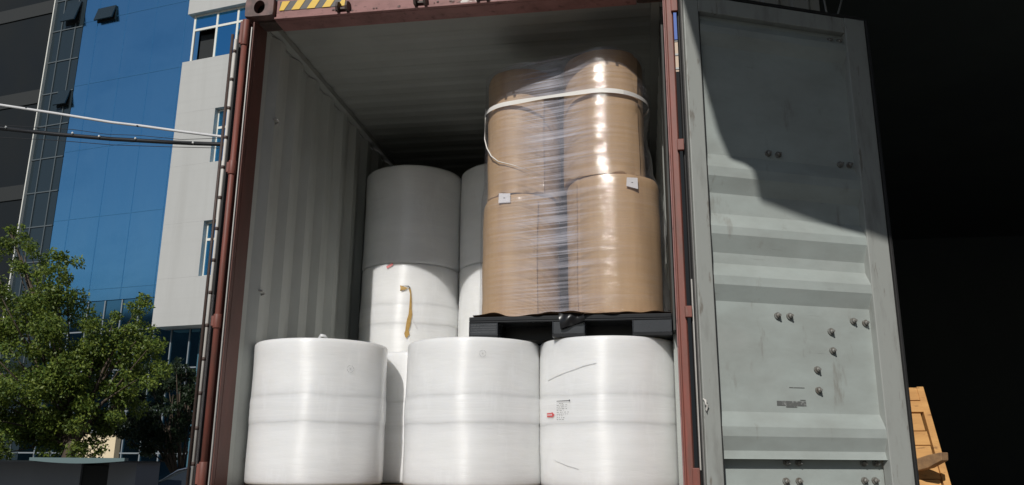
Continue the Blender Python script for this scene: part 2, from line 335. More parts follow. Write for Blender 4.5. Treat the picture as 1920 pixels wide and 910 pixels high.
def corner_post(sx):
    m = MB()
    if sx == 0:
        m.prism([(0, .035), (.058, .035), (.058, .165), (0, .165)], -.14, 2.62)
        m.prism([(.050, .0), (.058, .0), (.058, .033), (.050, .033)], -.02, 2.60)
        m.prism([(.004, -.01), (.028, -.01), (.028, .033), (.004, .033)], -.14, 2.60)
        p = m.build('corner_post', MT['rust_red'], cont, bevel=.002)
        m = MB(); m.tube([(.016, -.018, -.14), (.016, -.018, 2.60)], .0165, 14); m.build('hinge_pin', MT['hinge_red'], p)
        m = MB(); m.prism([(.046, -.012), (.0515, -.012), (.0515, -.001), (.046, -.001)], -.02, 2.56); m.build('gasket_edge', MT['alu'], p)
        xa, xb = -.012, .02
    else:
        m.prism([(2.4005, .0), (2.4485, .0), (2.4485, .165), (2.4005, .165)], -.14, 2.62)
        m.prism([(2.4115, -.014), (2.441, -.018), (2.4455, -.010), (2.4455, .001), (2.4085, .001)], -.14, 2.61)
        p = m.build('corner_post', MT['hinge_red'], cont, bevel=.003)
        m = MB(); m.prism([(2.3945, -.006), (2.4000, -.006), (2.4000, .012), (2.3945, .012)], -.02, 2.60); m.build('gasket_edge', MT['rust_pink'], p)
        m = MB(); m.box(2.386, 2.396, .172, .56, .78, 2.60); m.build('shade_strip', MT['shade_paint'], p)  # dark strip added to stand in for shade on the inner wall
        xa, xb = 2.436, 2.470
    for z in ((.0, .12), (.80, .875), (1.655, 1.735), (2.44, 2.60)):
        m = MB()
        if sx == 0: m.tube([(.016, -.02, z[0]), (.016, -.02, z[1])], .0215, 14)
        m.prism([(xa, -.036), (xb, -.036), (xb, -.012), (xa, -.012)], z[0] + .01, z[1] - .01)
        m.build('hinge_sleeve', MT['hinge_red'], p, bevel=.003)
MT['shade_paint'] = mat('painted shade', (.05, .055, .05), .7, var=(.03, .03, .03), vscale=(10, 10, 4))  # near-black colour painted in place of shade beside the right post
corner_post(0); corner_post(1)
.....
◆ WHAT THE EXERCISE ASKS ◆
Set every line down exactly as written, leaving each picture out.

◆ EXPECTED OUTPUT ◆
Continue the Blender Python script for this scene: part 2, from line 335. More parts follow. Write for Blender 4.5. Treat the picture as 1920 pixels wide and 910 pixels high.
def corner_post(sx):
    m = MB()
    if sx == 0:
        m.prism([(0, .035), (.058, .035), (.058, .165), (0, .165)], -.14, 2.62)
        m.prism([(.050, .0), (.058, .0), (.058, .033), (.050, .033)], -.02, 2.60)
        m.prism([(.004, -.01), (.028, -.01), (.028, .033), (.004, .033)], -.14, 2.60)
        p = m.build('corner_post', MT['rust_red'], cont, bevel=.002)
        m = MB(); m.tube([(.016, -.018, -.14), (.016, -.018, 2.60)], .0165, 14); m.build('hinge_pin', MT['hinge_red'], p)
        m = MB(); m.prism([(.046, -.012), (.0515, -.012), (.0515, -.001), (.046, -.001)], -.02, 2.56); m.build('gasket_edge', MT['alu'], p)
        xa, xb = -.012, .02
    else:
        m.prism([(2.4005, .0), (2.4485, .0), (2.4485, .165), (2.4005, .165)], -.14, 2.62)
        m.prism([(2.4115, -.014), (2.441, -.018), (2.4455, -.010), (2.4455, .001), (2.4085, .001)], -.14, 2.61)
        p = m.build('corner_post', MT['hinge_red'], cont, bevel=.003)
        m = MB(); m.prism([(2.3945, -.006), (2.4000, -.006), (2.4000, .012), (2.3945, .012)], -.02, 2.60); m.build('gasket_edge', MT['rust_pink'], p)
        m = MB(); m.box(2.386, 2.396, .172, .56, .78, 2.60); m.build('shade_strip', MT['shade_paint'], p)  # dark strip added to stand in for shade on the inner wall
        xa, xb = 2.436, 2.470
    for z in ((.0, .12), (.80, .875), (1.655, 1.735), (2.44, 2.60)):
        m = MB()
        if sx == 0: m.tube([(.016, -.02, z[0]), (.016, -.02, z[1])], .0215, 14)
        m.prism([(xa, -.036), (xb, -.036), (xb, -.012), (xa, -.012)], z[0] + .01, z[1] - .01)
        m.build('hinge_sleeve', MT['hinge_red'], p, bevel=.003)
MT['shade_paint'] = mat('painted shade', (.05, .055, .05), .7, var=(.03, .03, .03), vscale=(10, 10, 4))  # near-black colour painted in place of shade beside the right post
corner_post(0); corner_post(1)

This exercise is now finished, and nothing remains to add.